Everyone is free to do as they choose when the laying is done, and I respect your choice.
But let me get this straight. Let's say you have an urban/suburban backyard, would like to keep say 7 birds and you eat eggs. You build a retirement coop for when their laying slows significantly. And let's say you have some production breed like stars that may be nearly done after 2 years of laying. So you get new birds and retire them in 2 or 3 years. You get more and retire them, et.al.
Theoretically you could have 5 coops full of non-layers that you are buying what is now a significant amount of feed for.
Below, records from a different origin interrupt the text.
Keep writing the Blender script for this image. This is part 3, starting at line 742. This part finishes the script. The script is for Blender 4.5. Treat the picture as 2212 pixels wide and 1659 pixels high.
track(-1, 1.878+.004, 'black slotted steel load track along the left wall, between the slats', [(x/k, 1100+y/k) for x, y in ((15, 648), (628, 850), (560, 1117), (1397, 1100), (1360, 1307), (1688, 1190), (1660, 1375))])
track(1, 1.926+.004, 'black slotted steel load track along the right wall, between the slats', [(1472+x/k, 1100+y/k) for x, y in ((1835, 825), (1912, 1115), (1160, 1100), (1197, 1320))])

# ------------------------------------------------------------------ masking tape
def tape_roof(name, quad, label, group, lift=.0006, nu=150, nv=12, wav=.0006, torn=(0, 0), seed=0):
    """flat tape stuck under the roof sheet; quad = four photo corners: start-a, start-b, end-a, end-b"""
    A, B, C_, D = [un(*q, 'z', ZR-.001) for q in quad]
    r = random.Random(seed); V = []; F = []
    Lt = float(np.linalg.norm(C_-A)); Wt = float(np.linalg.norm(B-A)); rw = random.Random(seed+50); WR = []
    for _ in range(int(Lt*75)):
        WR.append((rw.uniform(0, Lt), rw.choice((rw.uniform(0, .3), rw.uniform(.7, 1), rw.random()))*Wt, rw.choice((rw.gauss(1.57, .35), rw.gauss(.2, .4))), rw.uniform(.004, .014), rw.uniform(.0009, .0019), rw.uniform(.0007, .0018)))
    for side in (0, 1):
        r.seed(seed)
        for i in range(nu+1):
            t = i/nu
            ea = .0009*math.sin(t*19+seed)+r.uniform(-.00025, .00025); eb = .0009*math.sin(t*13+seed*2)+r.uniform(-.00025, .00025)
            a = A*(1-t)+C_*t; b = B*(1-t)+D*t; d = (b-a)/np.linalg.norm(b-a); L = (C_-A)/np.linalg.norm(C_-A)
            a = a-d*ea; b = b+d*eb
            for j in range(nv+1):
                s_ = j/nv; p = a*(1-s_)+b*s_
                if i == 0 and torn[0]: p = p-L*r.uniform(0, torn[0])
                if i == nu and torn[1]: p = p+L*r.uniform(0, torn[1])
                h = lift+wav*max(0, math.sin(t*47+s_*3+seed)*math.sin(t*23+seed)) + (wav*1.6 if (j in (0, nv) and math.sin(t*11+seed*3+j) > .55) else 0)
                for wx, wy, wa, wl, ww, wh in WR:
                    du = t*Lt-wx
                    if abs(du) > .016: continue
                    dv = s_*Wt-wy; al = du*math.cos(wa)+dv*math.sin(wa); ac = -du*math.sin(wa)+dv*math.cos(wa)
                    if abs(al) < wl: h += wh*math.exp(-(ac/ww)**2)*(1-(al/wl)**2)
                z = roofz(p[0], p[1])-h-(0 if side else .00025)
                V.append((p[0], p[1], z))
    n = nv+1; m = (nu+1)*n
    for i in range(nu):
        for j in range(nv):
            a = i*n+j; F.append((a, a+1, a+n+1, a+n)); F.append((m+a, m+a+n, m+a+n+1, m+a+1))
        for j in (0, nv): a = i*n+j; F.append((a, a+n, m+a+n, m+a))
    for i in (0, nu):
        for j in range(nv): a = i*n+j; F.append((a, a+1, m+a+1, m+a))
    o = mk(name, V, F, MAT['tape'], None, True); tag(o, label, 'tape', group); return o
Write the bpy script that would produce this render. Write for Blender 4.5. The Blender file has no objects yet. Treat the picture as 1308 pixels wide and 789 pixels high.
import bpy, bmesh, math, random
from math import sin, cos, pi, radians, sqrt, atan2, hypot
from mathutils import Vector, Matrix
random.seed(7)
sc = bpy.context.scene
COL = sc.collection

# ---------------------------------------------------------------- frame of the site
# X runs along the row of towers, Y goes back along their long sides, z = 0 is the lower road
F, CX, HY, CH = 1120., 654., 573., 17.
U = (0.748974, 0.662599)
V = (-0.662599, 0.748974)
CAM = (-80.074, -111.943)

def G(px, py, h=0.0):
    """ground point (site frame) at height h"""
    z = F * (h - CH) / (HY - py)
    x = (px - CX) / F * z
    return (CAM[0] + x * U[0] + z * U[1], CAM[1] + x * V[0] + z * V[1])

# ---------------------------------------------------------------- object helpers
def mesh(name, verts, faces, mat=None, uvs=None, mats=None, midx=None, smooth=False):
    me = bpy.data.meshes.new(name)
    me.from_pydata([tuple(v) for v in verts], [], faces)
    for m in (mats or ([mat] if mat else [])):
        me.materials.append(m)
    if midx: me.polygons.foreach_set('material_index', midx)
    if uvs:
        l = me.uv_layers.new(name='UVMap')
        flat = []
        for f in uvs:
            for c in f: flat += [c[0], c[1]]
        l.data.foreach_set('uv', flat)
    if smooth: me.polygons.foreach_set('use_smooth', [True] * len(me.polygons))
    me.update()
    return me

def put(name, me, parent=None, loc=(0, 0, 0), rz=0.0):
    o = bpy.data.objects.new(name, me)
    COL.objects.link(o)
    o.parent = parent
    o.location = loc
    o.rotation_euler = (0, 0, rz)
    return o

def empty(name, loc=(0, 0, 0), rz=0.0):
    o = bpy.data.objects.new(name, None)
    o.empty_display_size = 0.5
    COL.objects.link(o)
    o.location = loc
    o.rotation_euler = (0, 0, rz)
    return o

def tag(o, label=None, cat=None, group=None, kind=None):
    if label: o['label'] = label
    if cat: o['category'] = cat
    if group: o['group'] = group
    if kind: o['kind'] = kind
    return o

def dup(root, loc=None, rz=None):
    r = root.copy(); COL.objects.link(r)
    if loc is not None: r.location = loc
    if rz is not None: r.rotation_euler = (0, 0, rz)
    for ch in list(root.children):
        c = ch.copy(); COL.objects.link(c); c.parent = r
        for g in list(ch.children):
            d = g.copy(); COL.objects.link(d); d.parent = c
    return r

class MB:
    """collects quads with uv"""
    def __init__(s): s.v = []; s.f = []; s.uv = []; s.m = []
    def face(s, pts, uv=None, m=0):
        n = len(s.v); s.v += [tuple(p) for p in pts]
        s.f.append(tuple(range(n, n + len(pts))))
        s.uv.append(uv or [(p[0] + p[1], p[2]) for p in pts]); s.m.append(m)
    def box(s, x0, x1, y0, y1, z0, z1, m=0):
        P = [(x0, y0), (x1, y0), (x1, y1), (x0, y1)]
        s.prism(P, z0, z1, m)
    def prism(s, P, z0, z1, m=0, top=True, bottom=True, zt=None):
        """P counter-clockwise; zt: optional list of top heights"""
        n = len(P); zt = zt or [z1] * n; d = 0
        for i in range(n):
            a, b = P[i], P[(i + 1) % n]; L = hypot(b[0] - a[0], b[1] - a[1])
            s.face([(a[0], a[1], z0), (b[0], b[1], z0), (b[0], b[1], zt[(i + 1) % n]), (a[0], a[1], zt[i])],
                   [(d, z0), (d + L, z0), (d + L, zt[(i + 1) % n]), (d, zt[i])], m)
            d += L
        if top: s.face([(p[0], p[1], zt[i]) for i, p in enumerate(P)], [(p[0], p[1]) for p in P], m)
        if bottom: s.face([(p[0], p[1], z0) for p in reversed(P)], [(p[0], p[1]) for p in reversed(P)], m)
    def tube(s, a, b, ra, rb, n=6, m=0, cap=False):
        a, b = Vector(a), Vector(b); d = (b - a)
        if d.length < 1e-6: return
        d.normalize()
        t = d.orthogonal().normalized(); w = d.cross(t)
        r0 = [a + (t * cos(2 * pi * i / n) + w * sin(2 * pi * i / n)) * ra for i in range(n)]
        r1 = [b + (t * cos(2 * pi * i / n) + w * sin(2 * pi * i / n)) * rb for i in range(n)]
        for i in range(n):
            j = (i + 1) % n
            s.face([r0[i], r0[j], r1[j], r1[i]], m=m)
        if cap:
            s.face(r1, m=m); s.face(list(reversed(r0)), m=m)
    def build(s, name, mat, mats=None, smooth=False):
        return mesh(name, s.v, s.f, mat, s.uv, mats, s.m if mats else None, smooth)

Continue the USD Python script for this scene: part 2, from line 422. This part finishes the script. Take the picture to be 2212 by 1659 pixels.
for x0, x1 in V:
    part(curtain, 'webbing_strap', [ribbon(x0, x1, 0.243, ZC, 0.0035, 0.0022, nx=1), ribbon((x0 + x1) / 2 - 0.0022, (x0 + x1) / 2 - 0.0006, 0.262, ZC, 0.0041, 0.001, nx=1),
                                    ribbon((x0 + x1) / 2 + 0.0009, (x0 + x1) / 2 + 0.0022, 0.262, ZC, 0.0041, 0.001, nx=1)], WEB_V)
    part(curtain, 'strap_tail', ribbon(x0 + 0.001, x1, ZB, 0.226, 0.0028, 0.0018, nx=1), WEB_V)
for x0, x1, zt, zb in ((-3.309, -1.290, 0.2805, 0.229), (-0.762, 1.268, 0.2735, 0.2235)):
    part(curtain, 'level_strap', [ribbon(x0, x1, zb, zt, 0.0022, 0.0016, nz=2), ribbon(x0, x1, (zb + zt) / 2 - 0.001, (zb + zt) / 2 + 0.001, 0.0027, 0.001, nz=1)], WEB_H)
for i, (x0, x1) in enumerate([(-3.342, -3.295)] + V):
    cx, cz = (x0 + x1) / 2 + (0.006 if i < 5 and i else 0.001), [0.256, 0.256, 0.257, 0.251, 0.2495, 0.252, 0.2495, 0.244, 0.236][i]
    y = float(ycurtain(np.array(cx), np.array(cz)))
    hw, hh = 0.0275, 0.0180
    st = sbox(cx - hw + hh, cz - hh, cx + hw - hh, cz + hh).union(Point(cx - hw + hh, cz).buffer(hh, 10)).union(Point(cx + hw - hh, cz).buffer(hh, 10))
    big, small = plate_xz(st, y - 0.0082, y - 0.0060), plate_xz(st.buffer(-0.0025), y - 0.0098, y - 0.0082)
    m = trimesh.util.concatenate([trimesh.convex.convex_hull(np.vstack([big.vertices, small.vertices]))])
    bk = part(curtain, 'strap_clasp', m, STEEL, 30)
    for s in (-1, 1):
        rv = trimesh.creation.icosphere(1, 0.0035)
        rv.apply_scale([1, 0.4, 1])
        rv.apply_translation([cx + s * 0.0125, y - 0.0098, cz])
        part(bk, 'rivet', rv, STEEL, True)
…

When does it end?
I thought one of the purposes of this local food/sustainable living concept was to get closer to and learn more about where one's food comes from - that includes meat(chicken).
If one has chickens, feeds them for optimum nutrition, carefully nurtures them so they are as comfortable as possible, refuses to eat said bird, yet eats chicken mcnuggets, chicken strips or grocery birds, that lived a horrid life, ate a diet that I wouldn't dare feed my chickens - I just don't get it.
I don't have a problem with the concept of a retirement home for chickens, especially since the meat isn't that tender but
If you don't want the birds to be killed and you found someone to maintain a retirement home for them, would you be willing to buy their food and pay for the maintenance of the facility for the rest of their lives?